By Andrew Holt

Without significant improvements, new benefit reforms risk pushing families into debt and undermining the Government's own aims to boost individuals' personal responsibility and financial resilience, a think-tank has said today.

In a comprehensive new report entitled Sink or Swim: the Impact of the Universal Credit, the Social Market Foundation interviewed low income families on how they would adjust to six specific reforms under the new Universal Credit, due to come into force next year, and conducted an analysis of existing evidence on the impact of these reforms.

The SMF found that particular changes to the payment system of the Universal Credit could cause significant hardship for families on the lowest incomes.

Based on the research, the SMF recommends that families should be able to opt into an online budgeting tool under the new Universal Credit, which allows them to determine the frequency of payments, as well as earmark money for specific purposes like saving and housing costs.

The report found that:

Most households opposed the move from weekly or fortnightly payments to a monthly benefits payment, citing fears that they would run out of money at the end of the month.

Most households were against the proposal that social tenants manage their rental payments, instead of the money going direct to their social landlord, with concerns that it would land households in even more debt, and increase the risk of rental arrears and eviction.

People who lose their jobs could go for over a month with no income at all under the move to fixed monthly assessments, and this could be even longer if employers struggle to meet the new reporting requirements. This increases their chance of going into debt and could act as a deterrent for people to take temporary work.

The report also cites secondary evidence showing that four in ten claimants would find it harder to budget under a monthly payment and only half of those earning under £10,000 receive a monthly pay packet. The SMF says this shows that there is little evidence that moving to a monthly payment would help prepare claimants for going into work.

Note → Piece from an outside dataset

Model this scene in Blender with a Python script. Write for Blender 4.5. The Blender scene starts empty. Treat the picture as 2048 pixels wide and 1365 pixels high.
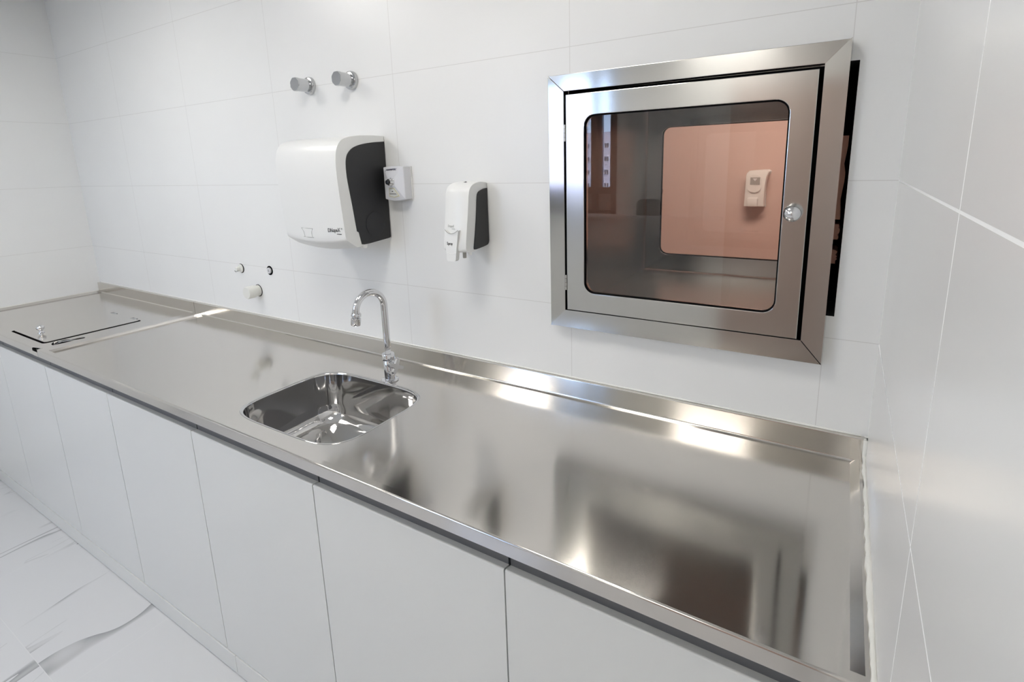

"The Government's laudable aim that Universal Credit should prepare families for work, boost their resilience to financial shocks, and simplify the system is at risk of backfiring," said Dr Nigel Keohane, SMF Deputy Director and co-author of the report.

"By moving to a single monthly payment for all benefits, the Government is removing the markers and aids that families currently rely on to budget effectively. Our research shows that this will throw people in at the deep end leaving them either to sink or swim.

"This laissez-faire approach will create real problems not only for families themselves, but also for public service organisations, such as social landlords and childcare providers, that families will end up owing money to."

The SMF says that the Government's "exceptions policy", under which vulnerable individuals would be identified and channelled into special arrangements for benefits payments, is unlikely to solve the problem.

Instead the think tank recommends that Universal Credit recipients should be able to opt into an online budgeting tool, which will allow them to determine the frequency of their payments.

"Instead of mandating monthly payments and centrally planning which families to exempt, the Government should allow low income families to take the decision themselves through an online budgeting tool," continued Dr Keohane.

"This would allow the reforms to work with the grain of wider government objectives like personal responsibility and increased financial capability rather than working against them as the current system seems set to do."